BasuScore: 4/5

When I heard that the great Steven Spielberg would be taking on the task of adapting Ernest Cline’s book about a kid who lives out his long days in a huge VR world where 80s pop culture is the star of it all (Ready Player One), I got curious and decided to check out what the craze over this book was all about. The novel takes place in 2045 where a messy and chaotic Earth is just getting by each day. As the main character of the story, Wade Watts, tells us in the films opening narration, “In 2045, there’s nowhere left to go, but the Oasis.” People in the Oasis are searching for 3 keys that unlock an “Easter Egg” and when Wade’s avatar Parzival meets the very popular Art3mis, a.k.a Samantha Evelyn Cook, they gain clues that are highly sought after by the film’s villain Nolan Sorrento, owner of the massive company IOI. What ensues is an adrenaline filled race against time with huge doses of 80s pop culture done right. The film manages to find a balance between fun homages and references and proper storytelling.

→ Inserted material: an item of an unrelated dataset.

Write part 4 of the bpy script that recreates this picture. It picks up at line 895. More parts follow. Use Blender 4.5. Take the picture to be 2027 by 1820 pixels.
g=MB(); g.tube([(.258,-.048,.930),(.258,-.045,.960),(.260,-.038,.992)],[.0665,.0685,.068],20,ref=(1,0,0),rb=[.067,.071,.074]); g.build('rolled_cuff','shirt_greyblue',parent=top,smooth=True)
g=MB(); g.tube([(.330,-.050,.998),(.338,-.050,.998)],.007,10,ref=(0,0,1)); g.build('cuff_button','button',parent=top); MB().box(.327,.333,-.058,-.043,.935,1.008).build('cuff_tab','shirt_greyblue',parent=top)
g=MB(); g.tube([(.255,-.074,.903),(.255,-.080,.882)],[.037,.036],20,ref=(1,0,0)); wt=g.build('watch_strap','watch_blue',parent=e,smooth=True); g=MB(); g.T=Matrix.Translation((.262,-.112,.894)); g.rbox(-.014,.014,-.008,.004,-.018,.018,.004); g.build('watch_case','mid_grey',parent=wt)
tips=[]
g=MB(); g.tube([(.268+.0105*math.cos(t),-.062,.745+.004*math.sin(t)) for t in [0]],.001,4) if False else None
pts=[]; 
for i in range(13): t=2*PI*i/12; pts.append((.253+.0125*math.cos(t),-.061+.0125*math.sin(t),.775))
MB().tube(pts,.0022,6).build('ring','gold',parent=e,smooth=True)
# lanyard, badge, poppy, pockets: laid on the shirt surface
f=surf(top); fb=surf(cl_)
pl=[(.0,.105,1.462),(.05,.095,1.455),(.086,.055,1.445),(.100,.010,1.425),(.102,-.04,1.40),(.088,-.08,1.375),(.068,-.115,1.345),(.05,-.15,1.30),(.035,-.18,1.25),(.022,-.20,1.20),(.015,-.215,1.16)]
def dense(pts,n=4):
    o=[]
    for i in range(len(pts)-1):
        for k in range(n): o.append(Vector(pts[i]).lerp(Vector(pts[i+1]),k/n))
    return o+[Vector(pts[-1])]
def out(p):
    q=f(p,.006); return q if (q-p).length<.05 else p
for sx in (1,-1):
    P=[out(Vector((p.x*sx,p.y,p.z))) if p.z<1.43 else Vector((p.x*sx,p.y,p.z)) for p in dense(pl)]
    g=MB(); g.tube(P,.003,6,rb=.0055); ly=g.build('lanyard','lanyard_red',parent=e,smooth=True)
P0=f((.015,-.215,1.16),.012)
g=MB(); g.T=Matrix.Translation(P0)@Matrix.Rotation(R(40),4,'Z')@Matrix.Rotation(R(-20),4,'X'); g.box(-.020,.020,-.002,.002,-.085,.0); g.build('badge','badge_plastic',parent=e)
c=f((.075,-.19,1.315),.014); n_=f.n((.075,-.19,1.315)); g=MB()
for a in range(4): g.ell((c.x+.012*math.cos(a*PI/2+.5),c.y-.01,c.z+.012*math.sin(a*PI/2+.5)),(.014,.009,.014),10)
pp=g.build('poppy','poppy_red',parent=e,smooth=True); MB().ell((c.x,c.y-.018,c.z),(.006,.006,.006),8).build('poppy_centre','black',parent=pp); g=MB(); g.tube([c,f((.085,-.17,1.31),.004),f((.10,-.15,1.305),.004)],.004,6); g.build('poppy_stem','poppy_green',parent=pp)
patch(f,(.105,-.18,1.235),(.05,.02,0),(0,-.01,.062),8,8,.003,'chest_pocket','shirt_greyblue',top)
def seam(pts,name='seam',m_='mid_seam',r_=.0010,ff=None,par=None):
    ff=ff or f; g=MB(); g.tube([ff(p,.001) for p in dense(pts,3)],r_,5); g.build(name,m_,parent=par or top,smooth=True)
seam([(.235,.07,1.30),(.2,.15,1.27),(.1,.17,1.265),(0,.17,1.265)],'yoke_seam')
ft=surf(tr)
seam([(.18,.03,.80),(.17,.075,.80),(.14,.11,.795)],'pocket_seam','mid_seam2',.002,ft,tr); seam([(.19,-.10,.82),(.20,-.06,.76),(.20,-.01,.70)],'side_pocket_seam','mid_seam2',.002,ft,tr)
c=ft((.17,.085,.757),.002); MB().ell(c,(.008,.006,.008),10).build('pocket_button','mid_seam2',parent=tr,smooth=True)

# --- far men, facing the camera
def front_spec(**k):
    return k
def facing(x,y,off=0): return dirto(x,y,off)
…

Many of the big references are to Spielberg flicks like Jurassic Park and Jaws. This gives the film a much-needed advantage. One major flaw the film is unable to hide is the lack of characterization which is mainly limited to some narration and character conversations. The side characters beyond Wade and Samantha had basically no characterization at all thus leaving you feeling a little less empathetic for them. From a visual standpoint this yet another landmark. The world of the Oasis is beautifully crafted/realized and visually stunning. The action scenes that take place (most notably the final battle between regular users and IOI) are helmed beautifully as we cut in between the real world and the virtual one. What makes many of the scenes with IOI in them so fun to watch is the performance from Ben Mendelsohn who plays the big baddie Nolan Sorrento does a fantastic job of creating an uneasy, overpowering atmosphere whenever he is on screen. While this film is certainly not one of Spielberg’s award-contenders, this is certainly a triumphant return to blockbuster filmmaking for the man himself. If you’re looking for a solidly-made popcorn-flick to watch with some friends look no farther than Ready Player One. That is unless you haven’t seen Black Panther which you most likely have seen…you have right?